— BEGIN Supplied material —

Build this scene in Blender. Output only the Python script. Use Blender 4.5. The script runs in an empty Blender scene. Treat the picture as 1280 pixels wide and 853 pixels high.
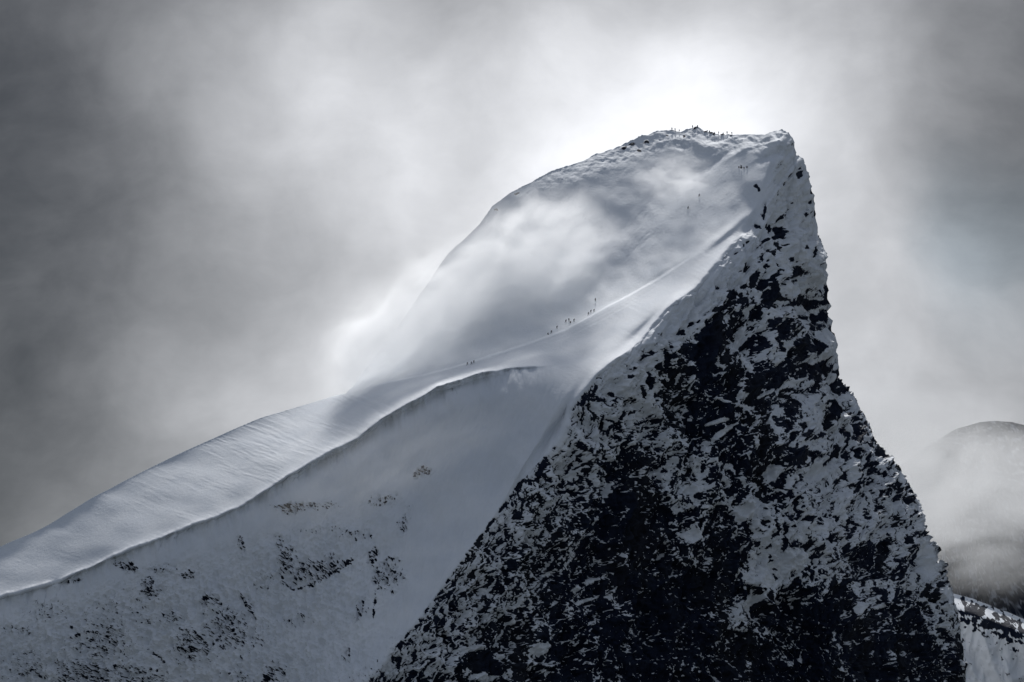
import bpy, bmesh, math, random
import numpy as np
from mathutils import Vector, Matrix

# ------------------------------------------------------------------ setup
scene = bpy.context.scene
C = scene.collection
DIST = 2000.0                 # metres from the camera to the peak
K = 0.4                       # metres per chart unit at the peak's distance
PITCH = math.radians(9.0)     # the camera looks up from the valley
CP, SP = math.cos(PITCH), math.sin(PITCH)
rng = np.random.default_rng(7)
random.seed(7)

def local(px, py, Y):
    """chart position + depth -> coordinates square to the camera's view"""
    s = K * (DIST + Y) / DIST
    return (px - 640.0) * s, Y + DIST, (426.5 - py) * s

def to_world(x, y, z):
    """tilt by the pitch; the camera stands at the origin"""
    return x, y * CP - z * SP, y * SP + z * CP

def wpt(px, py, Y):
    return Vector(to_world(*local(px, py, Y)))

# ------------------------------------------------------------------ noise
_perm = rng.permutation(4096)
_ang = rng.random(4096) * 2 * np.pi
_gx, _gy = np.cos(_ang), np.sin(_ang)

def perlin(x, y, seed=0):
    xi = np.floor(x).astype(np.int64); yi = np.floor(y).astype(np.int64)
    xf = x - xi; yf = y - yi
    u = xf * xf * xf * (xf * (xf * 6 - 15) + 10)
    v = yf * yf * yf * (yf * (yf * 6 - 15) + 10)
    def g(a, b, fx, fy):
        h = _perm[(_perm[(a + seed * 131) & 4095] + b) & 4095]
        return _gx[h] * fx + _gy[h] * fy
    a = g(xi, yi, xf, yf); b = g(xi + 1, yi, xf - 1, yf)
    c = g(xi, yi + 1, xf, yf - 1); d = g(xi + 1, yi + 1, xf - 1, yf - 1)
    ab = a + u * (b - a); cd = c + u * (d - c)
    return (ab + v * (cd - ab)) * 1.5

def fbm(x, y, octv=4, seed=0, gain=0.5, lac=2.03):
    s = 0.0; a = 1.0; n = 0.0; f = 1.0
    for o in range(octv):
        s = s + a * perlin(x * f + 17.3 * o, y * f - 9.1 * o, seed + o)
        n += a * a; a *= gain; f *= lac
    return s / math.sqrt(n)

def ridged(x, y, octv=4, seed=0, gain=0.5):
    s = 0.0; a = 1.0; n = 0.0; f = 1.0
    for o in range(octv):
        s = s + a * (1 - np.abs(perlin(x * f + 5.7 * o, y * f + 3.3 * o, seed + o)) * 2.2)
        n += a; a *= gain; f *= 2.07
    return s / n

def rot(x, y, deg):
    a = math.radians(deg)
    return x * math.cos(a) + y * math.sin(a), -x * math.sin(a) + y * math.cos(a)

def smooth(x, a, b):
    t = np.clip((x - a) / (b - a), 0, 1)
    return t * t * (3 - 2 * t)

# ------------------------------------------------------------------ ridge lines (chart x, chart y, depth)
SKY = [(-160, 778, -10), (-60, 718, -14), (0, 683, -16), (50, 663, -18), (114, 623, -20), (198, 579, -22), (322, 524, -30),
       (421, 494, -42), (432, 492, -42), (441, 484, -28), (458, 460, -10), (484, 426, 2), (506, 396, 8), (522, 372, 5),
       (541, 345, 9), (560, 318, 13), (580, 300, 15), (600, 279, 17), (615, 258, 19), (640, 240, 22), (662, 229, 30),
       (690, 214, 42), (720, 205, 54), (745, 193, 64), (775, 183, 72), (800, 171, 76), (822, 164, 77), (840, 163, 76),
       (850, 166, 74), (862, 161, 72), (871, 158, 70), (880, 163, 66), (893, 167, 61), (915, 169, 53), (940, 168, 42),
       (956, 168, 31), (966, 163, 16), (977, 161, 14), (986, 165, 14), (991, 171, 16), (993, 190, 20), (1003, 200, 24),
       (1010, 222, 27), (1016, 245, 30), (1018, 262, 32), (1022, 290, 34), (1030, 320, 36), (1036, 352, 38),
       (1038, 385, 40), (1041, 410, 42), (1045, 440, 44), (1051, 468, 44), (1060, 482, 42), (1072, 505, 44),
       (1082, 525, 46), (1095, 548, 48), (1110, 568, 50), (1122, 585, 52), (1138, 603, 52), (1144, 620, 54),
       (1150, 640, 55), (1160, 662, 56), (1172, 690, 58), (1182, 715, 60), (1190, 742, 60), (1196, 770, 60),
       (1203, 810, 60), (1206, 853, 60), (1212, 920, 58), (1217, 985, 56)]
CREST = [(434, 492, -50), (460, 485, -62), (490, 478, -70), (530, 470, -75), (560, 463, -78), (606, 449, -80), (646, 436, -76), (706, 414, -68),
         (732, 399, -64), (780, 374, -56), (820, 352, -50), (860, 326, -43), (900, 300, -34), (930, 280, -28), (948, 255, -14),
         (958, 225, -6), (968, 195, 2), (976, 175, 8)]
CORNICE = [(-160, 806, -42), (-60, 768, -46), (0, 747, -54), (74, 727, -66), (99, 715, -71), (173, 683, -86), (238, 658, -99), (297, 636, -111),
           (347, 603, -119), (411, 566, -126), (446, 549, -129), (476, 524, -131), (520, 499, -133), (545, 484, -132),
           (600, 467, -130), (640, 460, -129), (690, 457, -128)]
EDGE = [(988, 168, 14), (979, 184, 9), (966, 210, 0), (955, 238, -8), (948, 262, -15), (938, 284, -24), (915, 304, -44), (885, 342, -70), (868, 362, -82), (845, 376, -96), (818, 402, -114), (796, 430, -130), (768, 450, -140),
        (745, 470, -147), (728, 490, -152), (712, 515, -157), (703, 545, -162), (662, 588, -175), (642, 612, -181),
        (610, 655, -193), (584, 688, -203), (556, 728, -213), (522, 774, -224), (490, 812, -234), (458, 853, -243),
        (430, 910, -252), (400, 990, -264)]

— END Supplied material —

*What you will do:*
Leave out any pictures, please, and quote only the lines from the top of the data through the line that contains "return (ab + v * (cd - ab)) * 1.5".

*Complete response:*
Build this scene in Blender. Output only the Python script. Use Blender 4.5. The script runs in an empty Blender scene. Treat the picture as 1280 pixels wide and 853 pixels high.
import bpy, bmesh, math, random
import numpy as np
from mathutils import Vector, Matrix

# ------------------------------------------------------------------ setup
scene = bpy.context.scene
C = scene.collection
DIST = 2000.0                 # metres from the camera to the peak
K = 0.4                       # metres per chart unit at the peak's distance
PITCH = math.radians(9.0)     # the camera looks up from the valley
CP, SP = math.cos(PITCH), math.sin(PITCH)
rng = np.random.default_rng(7)
random.seed(7)

def local(px, py, Y):
    """chart position + depth -> coordinates square to the camera's view"""
    s = K * (DIST + Y) / DIST
    return (px - 640.0) * s, Y + DIST, (426.5 - py) * s

def to_world(x, y, z):
    """tilt by the pitch; the camera stands at the origin"""
    return x, y * CP - z * SP, y * SP + z * CP

def wpt(px, py, Y):
    return Vector(to_world(*local(px, py, Y)))

# ------------------------------------------------------------------ noise
_perm = rng.permutation(4096)
_ang = rng.random(4096) * 2 * np.pi
_gx, _gy = np.cos(_ang), np.sin(_ang)

def perlin(x, y, seed=0):
    xi = np.floor(x).astype(np.int64); yi = np.floor(y).astype(np.int64)
    xf = x - xi; yf = y - yi
    u = xf * xf * xf * (xf * (xf * 6 - 15) + 10)
    v = yf * yf * yf * (yf * (yf * 6 - 15) + 10)
    def g(a, b, fx, fy):
        h = _perm[(_perm[(a + seed * 131) & 4095] + b) & 4095]
        return _gx[h] * fx + _gy[h] * fy
    a = g(xi, yi, xf, yf); b = g(xi + 1, yi, xf - 1, yf)
    c = g(xi, yi + 1, xf, yf - 1); d = g(xi + 1, yi + 1, xf - 1, yf - 1)
    ab = a + u * (b - a); cd = c + u * (d - c)
    return (ab + v * (cd - ab)) * 1.5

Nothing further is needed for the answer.